My iPad, a (little over) six months later

A few thoughts on iPad ownership, just over six months since it came out and I bought one (well, Leslie bought one for me and I bought it from her), in no particular order (other than I have piled up some links as of late on this):

  • I’ve shown this to students in my in-class version of English 121, to my informal gatherings with grad students, and with other students I’ve met with in my office for one reason or another, and they are generally unimpressed.  I’m not entirely sure what that means, other than there is still a fairly hard-core less than interested adopters out there in a segment of the population I would think might be interested in these things.
  • The iPad has taken off at a lightening-quick pace.  At this rate, a) my students will be sold on the usefulness of these things soon, and b) textbook companies had better start thinking about ways to take advantage of these things.
  • The iPad is not a substitute for a computer, and now that the fall term is well underway, I find myself using my laptop a lot more than I did over the spring/summer.  There are certain things that I need to do with my laptop in my teaching that would be more trouble than it is worth with my iPad.  I mention this in part because I had a link at one point (I think I misplaced it now) where a college was giving students the choice of getting (as part of their “package” of some sort– this was a small and expensive school) either an iPad or a laptop and the college was surprised at the number of students who wanted the laptop.  Well, DUH! My iPad can do lots of cool things, but not as many as my laptop or my desktop.
  • The iPad can create content, and here’s a link to a good article about “10 Ways People Are Using The iPad To Create Content, Not Just Consume It.” What’s interesting here is that the people who are using the iPad to create tend not to be writers– that is, the iPad is really good for painting, mixing music, editing photos, DJ-ing, etc.
  • That said, here’s a good and interesting link called “iPad Apps For Writers.” I had my own thoughts of the iPad as a writerly device way back when, but I think that purpose and “space” is everything here.  As I wrote before, I do much/most of my writing (including this post) at my desk and on a desktop computer.  As I’ve mentioned already, I tend to use a laptop at school most often because of its functionality and its usefulness for typing stuff in a meeting or whatever.  But I do like taking my iPad and my keyboard to a coffee shop once in a while, too.

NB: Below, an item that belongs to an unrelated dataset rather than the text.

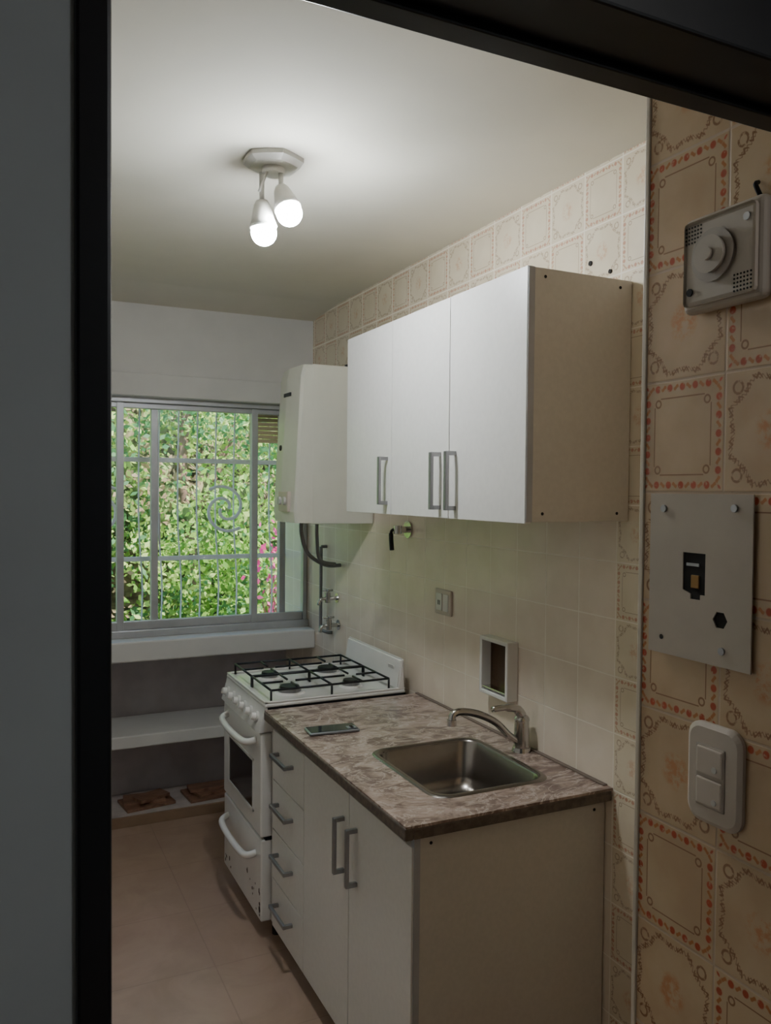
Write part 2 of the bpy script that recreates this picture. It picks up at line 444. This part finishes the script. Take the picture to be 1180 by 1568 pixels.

  • I read on my iPad a fair amount (see below), but those bastards at WIRED are still dead to me.  And, from what I read, there’s still a lot of fuzziness and confusion about how a newspaper or magazine subscription via the iPad might work.  This is a shame.  The publishing industry dubbed this thing the Jesus tablet because they saw it as a way of saving them, and it just might– if the greedy publishing bastards and the greedy Apple bastards could just come to term.
  • What do I use my iPad for, you ask?  I like the email interface quite a bit.  I do some light web browsing, and while the lack of Flash is an issue, not huge.  Weatherbug.  Facebook. Kayak (great app). Calendar.  Facebook.  Keynote (probably more than Pages). I like “Reader” as an RSS feed reader quite a bit too.  But…
  • … my “killer app” remains iAnnotate, and while my students generally don’t get the point of this thing, when I show them iAnnotate and the PDFs I’ve assigned for our classes, there is a bit of a light bulb moment.  It is an excellent app.  Seriously, this is a revelation/revolution for me about reading these kinds of documents.  I’ll never work with nasty paper photocopies again.
  • And I like the Kindle and the iBooks apps quite a bit too, especially while reading in bed in the dark.  Which I’m soon going to go do.